I agree with Frank. What did Hudson have that Nash didn't have? Their straight eight engine was just about obsolete. The Jet was a loser in the market and didn't have anything that the unitized body Ramblers and Airflytes didn't have. Hudson was sourcing their V8 engines from Packard weren't they? The only thing going for them was their additional dealer network. George Mason was evidently a good enough business man to see an advantage in merging rather than waiting around like a vulture to pick at the Hudson bones, but I don't know what it could have been except for the dealer network.

Joe Fulton
Salinas, CA

----- Original Message ----- From: <farna@xxxxxxx>
To: <mail@xxxxxxxxxxxx>
Sent: Wednesday, October 27, 2004 5:43 AM
Subject: Re: Touchdown



On October 26, 2004 Mahoney, John wrote:

While my expected "let-down" weekend ended in so much fun with a car guy
who's just two years older than I am but who knows two hundred times as much
old-car stuff (I may never look at another post-war car again!), I'll land
on planet AMC [?] again and launch a question he threw. "What if AMC had
taken more from its Hudson side than from Nash? Wouldn't it have become a
more successful car company?" (Ooh; the curse of another Boston bambino...)

Right.... Hudson was drowning! I seriously wonder if Nash might not have been in a better position if they had just let Hudson go under. What did they get from the Hudson buyout? The only tangible thing I can see is some engineering talent.
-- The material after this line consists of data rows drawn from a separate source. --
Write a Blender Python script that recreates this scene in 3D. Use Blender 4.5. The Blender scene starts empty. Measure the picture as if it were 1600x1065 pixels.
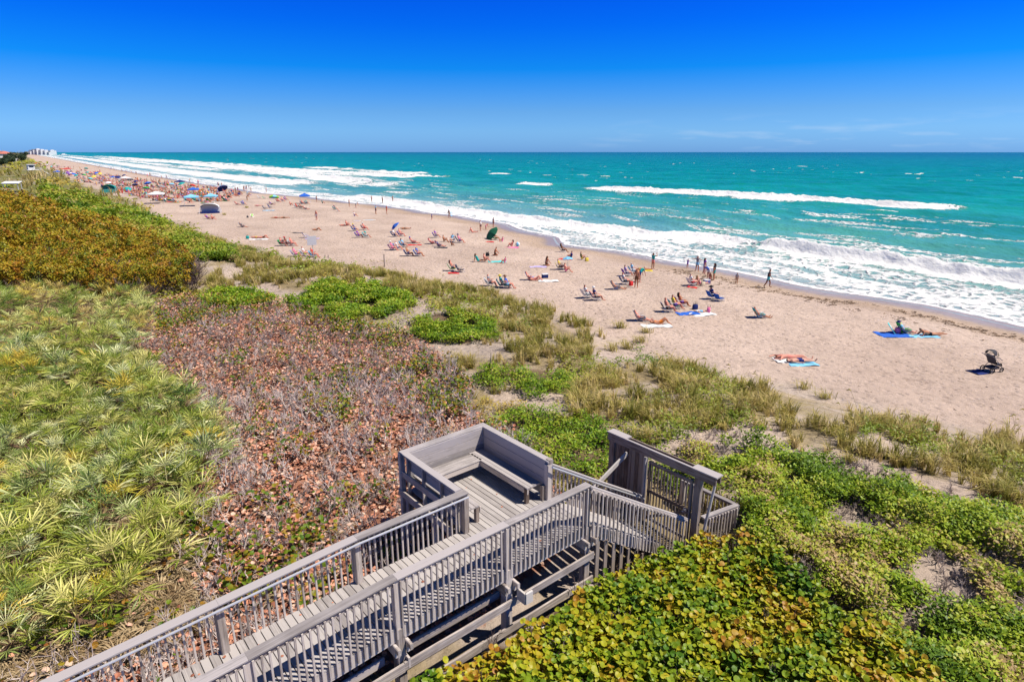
import bpy, math, random
import numpy as np
from mathutils import Vector, Matrix
random.seed(7); RNG = np.random.default_rng(11)
sc = bpy.context.scene
COL = sc.collection
R = math.radians

# ------------------------------------------------------------------ camera model (also used to survey the place)
EXPOSURE = .3
SKYTINT = [(0, (.24, .58, 1.5)), (.03, (.27, .60, 1.3)), (.058, (.22, .52, 1.1)), (.117, (.014, .40, 1.12)), (.175, (.004, .28, 1.2)), (.22, (.003, .22, 1.2)), (.32, (.02, .17, .75)), (.6, (.16, .24, .36))]
_o = lambda m: math.log10(m + 3) / 4.5
SEARAMP = [(_o(0), (.38, .42, .42)), (_o(8), (.26, .42, .41)), (_o(25), (.12, .33, .31)), (_o(70), (.03, .29, .26)), (_o(140), (.006, .265, .225)), (_o(300), (.002, .235, .195)), (_o(1000), (.001, .19, .165)), (_o(3500), (.0005, .12, .14))]
HAZE = .00003
F, CH = 960.0, 13.0
PITCH = math.atan(295.0 / F)
SP, CP = math.sin(PITCH), math.cos(PITCH)
def at(px, py, z):
    u = (px - 800) / F; v = (py - 532.5) / F
    k = (z - CH) / -(SP + v * CP)
    return u * k, (CP - v * SP) * k
def pix(x, y, z):
    d = y * CP - (z - CH) * SP
    d = np.where(np.abs(d) < .01, .01, d)
    u = x / d; v = (-(z - CH) * CP - y * SP) / d
    bad = d < .3
    return np.where(bad, -9999., 800 + F * u), np.where(bad, 9999., 532.5 + F * v)

# ------------------------------------------------------------------ noise
def _hash(ix, iy, seed):
    n = (ix.astype(np.int64) * 374761393 + iy.astype(np.int64) * 668265263 + seed * 982451653) & 0x7fffffff
    n = ((n ^ (n >> 13)) * 1274126177) & 0x7fffffff
    return ((n ^ (n >> 16)) & 0xffff) / 65535.0
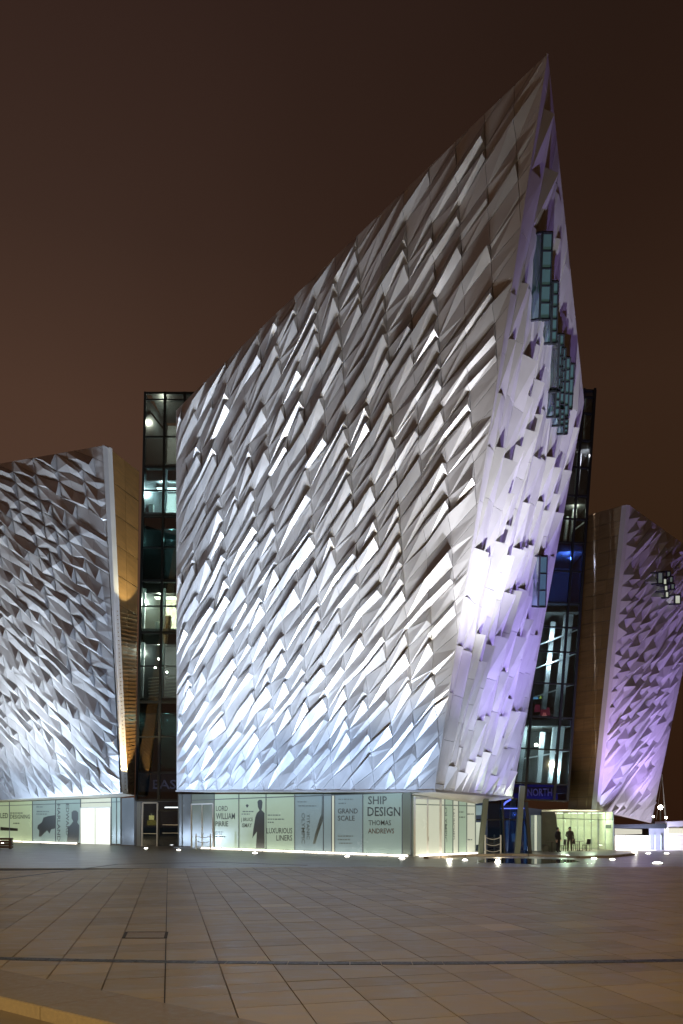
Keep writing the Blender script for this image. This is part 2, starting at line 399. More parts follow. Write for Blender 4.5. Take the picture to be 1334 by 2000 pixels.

They closed the old Hudson plant, and they didn't pick up any real sales since many Hudson loyalists detested the "Hash". Now if they had thought to stiffen the suspension a LOT and make the car handle a bit, Nash might have kept some of the Hudson people -- at least the Hornet should have been made to handle (that's what won Hudson NASCAR titles more than power, the cars were out powered, but the low COG made it handle better than anything else).


Maybe I'm missing something, but if Hudson had simply went out of business, Nash could have picked up some of the talent cheaper than buying the company out!



The choice between "luxury" nylon or "sport" vinyl was just a
way to make two or three hundred dollars more --- as laughable now as the
twenty or thirty dollar model differences in the 1930s --- in MSRP.  But
choice only works when there are more than a few buyers.

Yes, but $20-30 in the 1930s was more like $400-$600 now.... and most likely a LOT more, depending on WHEN in the 30s you mean. So when things are adjusted for inflation over 60 years, those differences aren't so laughable.